Die Rückfahrt war durch dezentere Musiklautstärke etwas angenehmer als die Hinfahrt, dauerte aber genauso lang. Chinesen bauten momentan die Straße zwischen Dili und Baucau und werden sich zukünftig nicht nur mit diesem Bauprojekt in dem jungen Land zufrieden geben. In Dili bezog das Pärchen zum ersten Mal ihrer bisherigen Reise ein Mehrbettzimmer für zwei Nächte, bevor sie nochmals nach dem Zelt fragten. In der Stadt gab es noch das „Museum des timoresischen Widerstands“ und den „Santa Cruz-Friedhof“ zu sehen. Außerdem verschiedene Kathedralen, den Präsidentenpalast (den sie mit kurzen Hosen und normalem T-Shirt nicht betreten durften) und ein Einkaufszentrum. Auch den Lieblingsplatz an der Jesusstatue besuchten sie noch einmal und genehmigten sich zum Sonnenuntergang einen Rotwein in wahnsinnig schönem Ambiente.

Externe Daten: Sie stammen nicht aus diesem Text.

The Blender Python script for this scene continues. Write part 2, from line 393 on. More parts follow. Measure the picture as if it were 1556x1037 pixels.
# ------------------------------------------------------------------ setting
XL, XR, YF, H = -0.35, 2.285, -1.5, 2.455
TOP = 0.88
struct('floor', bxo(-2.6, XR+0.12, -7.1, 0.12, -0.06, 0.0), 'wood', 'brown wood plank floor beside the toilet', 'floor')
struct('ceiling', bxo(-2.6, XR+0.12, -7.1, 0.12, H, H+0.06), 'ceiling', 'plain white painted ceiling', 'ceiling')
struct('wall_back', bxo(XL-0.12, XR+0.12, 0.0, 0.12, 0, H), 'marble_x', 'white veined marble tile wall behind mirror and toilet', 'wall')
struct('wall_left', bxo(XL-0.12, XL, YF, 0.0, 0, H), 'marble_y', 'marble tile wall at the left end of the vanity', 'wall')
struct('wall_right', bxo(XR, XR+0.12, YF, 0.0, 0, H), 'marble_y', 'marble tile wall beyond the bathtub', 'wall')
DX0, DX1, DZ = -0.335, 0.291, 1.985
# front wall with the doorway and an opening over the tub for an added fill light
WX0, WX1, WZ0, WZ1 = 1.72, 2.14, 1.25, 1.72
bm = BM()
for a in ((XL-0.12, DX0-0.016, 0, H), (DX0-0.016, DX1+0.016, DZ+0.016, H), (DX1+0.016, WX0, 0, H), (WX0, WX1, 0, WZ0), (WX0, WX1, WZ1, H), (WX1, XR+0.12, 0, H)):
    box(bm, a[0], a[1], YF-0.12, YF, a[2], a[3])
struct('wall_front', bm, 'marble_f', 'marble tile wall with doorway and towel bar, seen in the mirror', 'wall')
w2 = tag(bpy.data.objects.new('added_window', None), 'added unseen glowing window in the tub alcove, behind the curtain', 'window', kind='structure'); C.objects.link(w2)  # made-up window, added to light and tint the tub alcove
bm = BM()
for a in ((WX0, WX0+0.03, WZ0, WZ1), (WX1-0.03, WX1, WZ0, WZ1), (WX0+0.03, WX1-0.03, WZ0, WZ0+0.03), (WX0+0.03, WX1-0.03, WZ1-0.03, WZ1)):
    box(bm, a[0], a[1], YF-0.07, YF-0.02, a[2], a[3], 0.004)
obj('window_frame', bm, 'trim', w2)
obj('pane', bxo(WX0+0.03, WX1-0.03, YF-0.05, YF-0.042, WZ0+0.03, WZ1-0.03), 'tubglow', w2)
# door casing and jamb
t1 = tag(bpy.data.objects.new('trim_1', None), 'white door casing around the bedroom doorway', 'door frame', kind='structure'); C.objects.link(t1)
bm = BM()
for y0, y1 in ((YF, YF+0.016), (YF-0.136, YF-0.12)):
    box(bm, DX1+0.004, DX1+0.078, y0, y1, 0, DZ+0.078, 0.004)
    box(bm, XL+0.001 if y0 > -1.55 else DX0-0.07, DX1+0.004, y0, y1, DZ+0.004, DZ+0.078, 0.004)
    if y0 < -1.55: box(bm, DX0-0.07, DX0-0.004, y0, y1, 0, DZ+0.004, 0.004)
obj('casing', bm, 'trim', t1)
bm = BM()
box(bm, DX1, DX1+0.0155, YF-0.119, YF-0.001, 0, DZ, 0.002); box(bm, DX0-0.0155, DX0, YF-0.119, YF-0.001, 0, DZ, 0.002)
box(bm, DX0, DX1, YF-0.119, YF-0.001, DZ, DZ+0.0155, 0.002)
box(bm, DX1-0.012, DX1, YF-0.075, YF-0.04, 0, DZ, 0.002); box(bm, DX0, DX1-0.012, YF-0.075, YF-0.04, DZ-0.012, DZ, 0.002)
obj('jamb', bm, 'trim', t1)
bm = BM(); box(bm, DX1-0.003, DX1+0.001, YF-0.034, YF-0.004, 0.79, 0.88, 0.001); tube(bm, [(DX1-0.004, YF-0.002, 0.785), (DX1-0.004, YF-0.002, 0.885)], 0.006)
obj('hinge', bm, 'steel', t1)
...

Osttimor wird uns noch lang im Gedächtnis bleiben. Das Land ist sehr faszinierend, bietet wunderschöne Natur und kommt mit offenen und gelassenen Menschen daher. Wir waren bestimmt nicht das letzte Mal dort. Nun haben wir einen ganzen Monat Bali vor uns und können mal ohne Einpacken, Umziehen, Rumreisen und Bett wechseln die Zeit an einem Ort genießen. Außerdem bekommen wir bald Besuch!
7 Kommentare. Hinterlasse eine Antwort
Steile Berge, das endlose blaue Meer und ordentliche Vegetation, eine bessere Kombination kann es nicht geben. Hoffentlich kriegt das hier in Europa niemand mit, damit es so idyllisch und touristenleer bleibt! Viel Spaß weiterhin, Samuel
Oh ja, das hört sich gut an. Osttimor ist eines der wenigen Länder, das touristisch noch relativ unentdeckt ist. Mal sehen, was die nächsten Jahre für das Land so bringen, es gibt ja auch jede Menge ausländische Organisationen und Programme, die Entwicklungszusammenarbeit leisten…ob das immer der beste Weg ist, sei dahingestellt. Vielleicht haben wir in zwanzig Jahren oder so nochmal die Chance, Osttimor erneut zu besuchen und zu sehen, wie es sich verändert hat. Das wäre wahnsinnig interessant. Sonnige Grüße von der Insel 🙂
Am besten, ihr macht die gleiche Reise in 20 Jahren noch einmal. Dann könnt ihr bei allem sehen, wie es sich verändert hat. Aber wahrscheinlich ist euch das trotzdem zu langweilig und ihr sucht lieber eine neue Route durch Länder, in denen ihr bisher noch nicht wart, zum Beispiel Französisch-Guayana, Polynesien, Dschibuti oder Rheinland-Pfalz…
Das wäre eine spannende Sache! Die andere Route klingt aber auch nicht schlecht:) Mal sehen, was in 20 Jahren so geht!
Wenn Ihr wieder nach Osttimor fahrt, nehmt mich mit! Das Meer sieht heeeerrrrrlich aus!
In 20 Jahren bin ich schon zu klapprig, geht es auch eher?
Liebste Grüße und viel Spaß mit Nötzis, nun seid Ihr ja schon 5 von der Sorte…!
Eure Mutsch
Da brauchst du doch nicht auf uns zu warten, Badesachen eingepackt und los!:)
Vielleicht treffen wir uns ja unter Wasser;)
Danke, es regnet leider momentan den ganzen Tag…Gruß in die Heimat!
Klingt schon gut,dieser Ostzippel Indonesiens, verrückte Leute dort,was? De Busfahrer.
Weiterhin schönen Urlaub! Zeigt dem Bubi mal, wie gekocht wird(woanders)!